• [Task]: Write out the listing in full, matching it word for word.

※ ※ ※

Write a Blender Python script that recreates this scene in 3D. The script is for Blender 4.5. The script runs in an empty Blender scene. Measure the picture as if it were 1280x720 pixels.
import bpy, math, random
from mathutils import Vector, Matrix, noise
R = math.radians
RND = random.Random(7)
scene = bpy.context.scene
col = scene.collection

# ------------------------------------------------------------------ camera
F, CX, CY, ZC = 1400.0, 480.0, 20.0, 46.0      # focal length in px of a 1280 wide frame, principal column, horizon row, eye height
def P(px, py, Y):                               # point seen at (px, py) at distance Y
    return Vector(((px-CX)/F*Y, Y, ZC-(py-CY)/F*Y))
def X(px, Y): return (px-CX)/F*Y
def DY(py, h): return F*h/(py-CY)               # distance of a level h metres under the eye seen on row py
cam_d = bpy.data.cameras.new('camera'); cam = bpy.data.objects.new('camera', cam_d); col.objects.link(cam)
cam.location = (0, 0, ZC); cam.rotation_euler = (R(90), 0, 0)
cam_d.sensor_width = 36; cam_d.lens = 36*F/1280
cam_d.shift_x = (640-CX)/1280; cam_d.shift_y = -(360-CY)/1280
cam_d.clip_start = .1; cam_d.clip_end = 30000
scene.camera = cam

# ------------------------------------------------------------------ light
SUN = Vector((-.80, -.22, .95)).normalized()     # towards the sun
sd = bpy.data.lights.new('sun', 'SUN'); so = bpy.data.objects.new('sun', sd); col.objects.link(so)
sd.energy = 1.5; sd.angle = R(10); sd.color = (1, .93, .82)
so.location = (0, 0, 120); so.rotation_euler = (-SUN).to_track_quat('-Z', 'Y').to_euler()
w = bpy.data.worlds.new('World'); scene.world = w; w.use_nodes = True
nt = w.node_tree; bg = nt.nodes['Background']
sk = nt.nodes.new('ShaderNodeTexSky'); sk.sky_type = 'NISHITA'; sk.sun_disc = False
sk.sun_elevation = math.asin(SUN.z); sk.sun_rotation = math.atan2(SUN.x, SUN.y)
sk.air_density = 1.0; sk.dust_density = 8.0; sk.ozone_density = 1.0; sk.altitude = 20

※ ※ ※

• [Answer to the exercise]:
Write a Blender Python script that recreates this scene in 3D. The script is for Blender 4.5. The script runs in an empty Blender scene. Measure the picture as if it were 1280x720 pixels.
import bpy, math, random
from mathutils import Vector, Matrix, noise
R = math.radians
RND = random.Random(7)
scene = bpy.context.scene
col = scene.collection

# ------------------------------------------------------------------ camera
F, CX, CY, ZC = 1400.0, 480.0, 20.0, 46.0      # focal length in px of a 1280 wide frame, principal column, horizon row, eye height
def P(px, py, Y):                               # point seen at (px, py) at distance Y
    return Vector(((px-CX)/F*Y, Y, ZC-(py-CY)/F*Y))
def X(px, Y): return (px-CX)/F*Y
def DY(py, h): return F*h/(py-CY)               # distance of a level h metres under the eye seen on row py
cam_d = bpy.data.cameras.new('camera'); cam = bpy.data.objects.new('camera', cam_d); col.objects.link(cam)
cam.location = (0, 0, ZC); cam.rotation_euler = (R(90), 0, 0)
cam_d.sensor_width = 36; cam_d.lens = 36*F/1280
cam_d.shift_x = (640-CX)/1280; cam_d.shift_y = -(360-CY)/1280
cam_d.clip_start = .1; cam_d.clip_end = 30000
scene.camera = cam

# ------------------------------------------------------------------ light
SUN = Vector((-.80, -.22, .95)).normalized()     # towards the sun
sd = bpy.data.lights.new('sun', 'SUN'); so = bpy.data.objects.new('sun', sd); col.objects.link(so)
sd.energy = 1.5; sd.angle = R(10); sd.color = (1, .93, .82)
so.location = (0, 0, 120); so.rotation_euler = (-SUN).to_track_quat('-Z', 'Y').to_euler()
w = bpy.data.worlds.new('World'); scene.world = w; w.use_nodes = True
nt = w.node_tree; bg = nt.nodes['Background']
sk = nt.nodes.new('ShaderNodeTexSky'); sk.sky_type = 'NISHITA'; sk.sun_disc = False
sk.sun_elevation = math.asin(SUN.z); sk.sun_rotation = math.atan2(SUN.x, SUN.y)
sk.air_density = 1.0; sk.dust_density = 8.0; sk.ozone_density = 1.0; sk.altitude = 20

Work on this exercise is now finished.